Skyrmionic qubits stabilized by Dzyaloshinskii-Moriya interaction as platforms for qubits and quantum gates

Abstract

Quantum computation departs from the classical paradigm of deterministic, bit-based processing by exploiting inherently quantum phenomena such as superposition and entanglement. We propose a framework for qubit realization based on skyrmionic states stabilized by the Dzyaloshinskii-Moriya interaction (DMI) in two-dimensional spin lattices. The model incorporates competing exchange interactions, perpendicular magnetic anisotropy, and Zeeman coupling, solved via exact diagonalization under periodic (PBC) and open boundary conditions (OBC).

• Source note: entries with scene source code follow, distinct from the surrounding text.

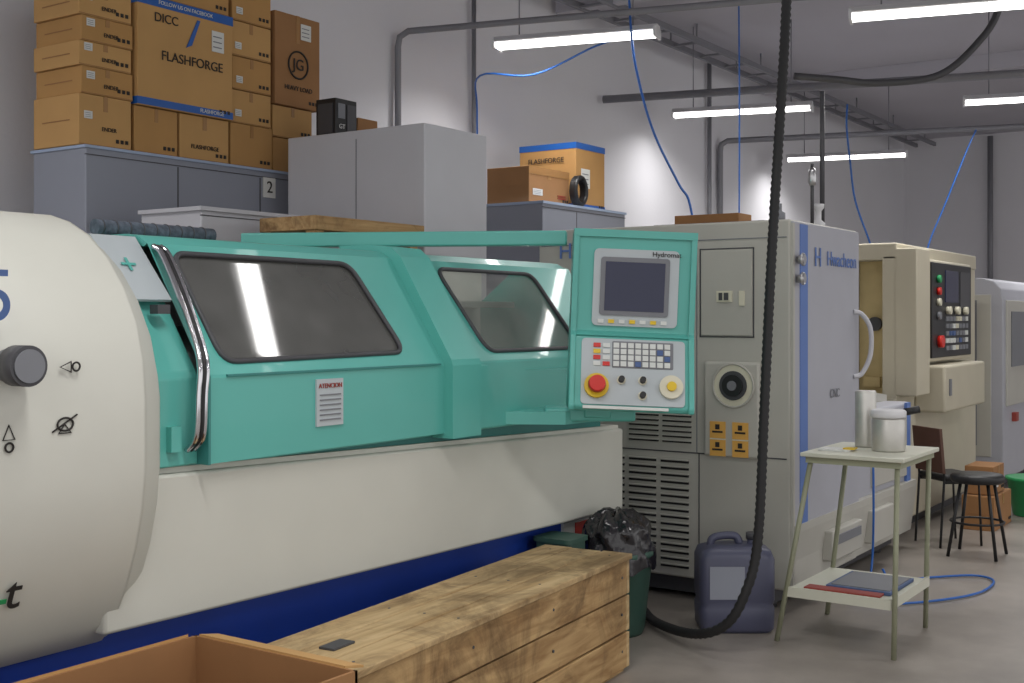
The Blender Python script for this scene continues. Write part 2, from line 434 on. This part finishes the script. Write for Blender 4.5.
b.tube([(6.93,y0-.01,1.58),(6.97,y0-.05,1.565),(7.0,y0-.09,1.48),(7.0,y0-.09,1.33),(6.97,y0-.05,1.22),(6.93,y0-.01,1.20)],.014,'cabW',10,8)
def rim(ya,yb,za,zb,k='dgray',w=.006,x=X0-.002):
    for (a,c,d,e) in ((ya,yb,za,za+w),(ya,yb,zb-w,zb),(ya,ya+w,za,zb),(yb-w,yb,za,zb)):
        b.box(x-.002,x+.01,a,c,d,e,k)
rim(2.52,2.835,1.44,1.92)
b.box(X0-.010,X0+.002,2.53,2.825,1.45,1.91,'grayM',.004)
b.box(X0-.018,X0-.008,2.64,2.73,1.63,1.69,'cream'); b.box(X0-.018,X0-.008,2.57,2.60,1.61,1.69,'cream')
b.box(X0-.022,X0-.016,2.66,2.685,1.64,1.68,'dgray'); b.box(X0-.022,X0-.016,2.695,2.715,1.64,1.68,'dgray')
b.box(X0-.03,X0+.002,2.48,2.80,.80,1.31,'grayM',.015)
c=(2.625,1.185)
b.cyl((X0-.03,c[0],c[1]),(X0-.034,c[0],c[1]),.115,'cream',36)
b.tube([(X0-.036,c[0]+.115*math.cos(t),c[1]+.115*math.sin(t)) for t in [i*math.pi/16 for i in range(32)]],.006,'grayM',8,1,closed=True)
b.cyl((X0-.034,c[0],c[1]),(X0-.042,c[0],c[1]),.078,'dgray',32); b.cyl((X0-.042,c[0],c[1]),(X0-.052,c[0],c[1]),.058,'black',32); b.cyl((X0-.052,c[0],c[1]),(X0-.058,c[0],c[1]),.026,'mgray',20)
for y in (2.585,2.715):
    for z in (.94,.845):
        b.box(X0-.036,X0-.028,y-.045,y+.045,z-.04,z+.05,'orange')
        b.box(X0-.038,X0-.034,y-.03,y+.03,z-.01,z+.0,'ink'); b.box(X0-.038,X0-.034,y-.012,y+.012,z+.008,z+.035,'ink')
    b.box(X0-.037,X0-.028,y-.045,y+.045,.893,.899,'cream')
def slots(ya,yb,za,zb,n):
    h=(zb-za)/n
    for i in range(n):
        z=za+i*h
        b.box(X0-.006,X0+.004,ya,yb,z+h*.30,z+h*.66,'black')
        b.prism([(ya,z+h*.80),(yb,z+h*.80),(yb,z+h*.64),(ya,z+h*.64)],'x',X0-.014,X0,'grayM')
slots(2.885,3.06,.85,1.02,6); slots(3.085,3.27,.85,1.02,6)
slots(2.90,3.07,.16,.775,16); slots(3.10,3.27,.16,.775,16); slots(3.30,3.42,.16,.775,16)
b.box(X0-.003,X0+.01,2.34,3.86,.805,.812,'dgray'); b.box(X0-.003,X0+.01,2.836,2.842,.14,.81,'dgray')
b.box(X0-.003,X0+.01,2.34,3.86,1.965,1.97,'mgray'); b.box(X0-.003,X0+.01,2.85,2.855,.81,1.96,'mgray')
b.text('HS',.13,(X0-.008,3.66,1.93),(0,-1,0),(0,0,1),'stripe')
for z in (1.3,1.5): b.cyl((X0-.012,3.2,z),(X0,3.2,z),.012,'steel',10)
b.prism([(y0+.02,.12),(y0-.02,.42),(y0-.02,.46),(y0+.3,.46),(y0+.3,.12)],'x',X0+.02,8.2,'grayM')
b.box(7.0,8.2,y0+.02,y1-.1,.12,.98,'lav',.02)
b.prism([(7.03,.98),(8.2,.98),(8.2,1.02),(7.03,1.15)],'y',2.5,3.6,'grayM')
b.box(7.35,8.05,y0+.0,y0+.03,.50,.9,'grayM',.006)
b.box(6.45,6.95,y0-.06,y0+.02,.20,.37,'grayM',.01); b.box(6.50,6.90,y0-.07,y0-.058,.29,.34,'mgray')
b.box(7.2,7.6,y0-.05,y0+.02,.18,.38,'grayM',.01)
b.box(8.05,8.13,y0+.0,y0+.018,.3,.98,'stripe')
b.box(6.3,6.62,2.6,3.3,zt,zt+.03,'dgray',.01)
b.cyl((6.72,2.42,zt),(6.72,2.42,2.85),.014,'dgray',12)
b.cyl((6.45,2.38,zt),(6.45,2.38,2.40),.010,'dgray',10); b.lathe((6.45,2.38,2.28),[(.015,0),(.024,.02),(.024,.08),(.012,.10)],'steel',16)
b.lathe((6.60,2.40,zt),[(.04,0),(.04,.02),(.018,.04),(.018,.09),(.034,.11),(.034,.13)],'lampW',18)
b.lathe((6.15,2.45,zt),[(.03,0),(.03,.05),(.012,.06),(.012,.1)],'mgray',14)
b.done()

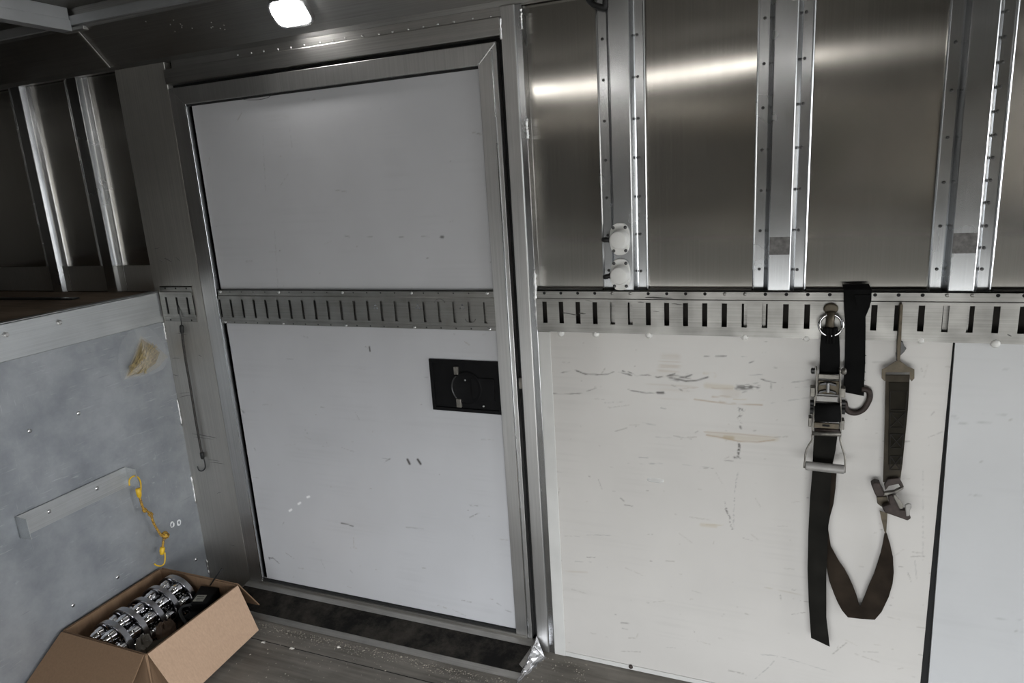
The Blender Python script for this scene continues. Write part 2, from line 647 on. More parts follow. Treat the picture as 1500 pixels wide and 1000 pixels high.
def copy_part(src, name, parent, wloc):
    c = src.copy()
    c.name = name
    COL.objects.link(c)
    c.parent = parent
    c.location = Vector(wloc) - world_loc(parent)
    return c


def smooth_pts(pts, n=6):
    """Catmull-Rom through 3D points"""
    P = [Vector(p) for p in pts]
    P = [P[0] * 2 - P[1]] + P + [P[-1] * 2 - P[-2]]
    out = []
    for i in range(1, len(P) - 2):
        for k in range(n):
            t = k / n
            a, b, c, d = P[i - 1], P[i], P[i + 1], P[i + 2]
            out.append(0.5 * ((2 * b) + (c - a) * t + (2 * a - 5 * b + 4 * c - d) * t * t + (3 * b - a - 3 * c + d) * t ** 3))
    out.append(P[-2])
    return out


# prototypes for screws and rivets (unit copies share a mesh); each is built the first time it is used
_proto = {}


def dome(kind, parent, name, wloc, axis, r, h, mat, slot=False):
    key = (kind, r, h, mat.name, tuple(axis))
    if key not in _proto:
        b = MB()
        b.lathe([(r, 0), (r, h * 0.35), (r * 0.8, h * 0.75), (r * 0.4, h * 0.97), (0.0001, h)], (0, 0, 0), axis, 12)
        if slot:
            ax = Vector(axis).normalized()
            b.lathe([(r * 0.42, h * 0.80), (r * 0.42, h * 1.02), (0.0001, h * 1.02)], (0, 0, 0), axis, 6)
        o = b.build(name, mat, None, smooth=True, origin=(0, 0, 0), auto=50)
        o.parent = parent
        o.location = Vector(wloc) - world_loc(parent)
        _proto[key] = o
        return o
    return copy_part(_proto[key], name, parent, wloc)


# ------------------------------------------------------------------ value noise for stains
rng = np.random.RandomState(11)
_G = rng.rand(256, 256)


def vnoise(x, y):
    xi = np.floor(x).astype(int)
    yi = np.floor(y).astype(int)
    fx = x - xi
    fy = y - yi
    fx = fx * fx * (3 - 2 * fx)
    fy = fy * fy * (3 - 2 * fy)
    a = _G[xi % 256, yi % 256]
    b = _G[(xi + 1) % 256, yi % 256]
    c = _G[xi % 256, (yi + 1) % 256]
    d = _G[(xi + 1) % 256, (yi + 1) % 256]
    return (a * (1 - fx) + b * fx) * (1 - fy) + (c * (1 - fx) + d * fx) * fy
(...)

A quantum skyrmionic phase emerges for PBC within a parameter space defined by DMI, exchange, field, and anisotropy, while OBC favor classical-like, topologically protected skyrmions. Quantum logic gates (Pauli X, Y, Z, Hadamard) are implemented on both skyrmion types. Energy density and entanglement entropy analyses reveal that quantum skyrmions suffer from DMI-driven decoherence and reduced gate fidelity, whereas classical-like skyrmions maintain stability. Exact simulations of qubit dynamics, including drive effects and Lindblad decoherence, demonstrate tunable anharmonic energy levels and coherent Bloch-sphere manipulation, making these skyrmionic states promising candidates for qubit implementation. Overall, the Dzyaloshinskii-Moriya interaction plays a dual role-stabilizing skyrmionic qubits while simultaneously inducing decoherence during gate operations.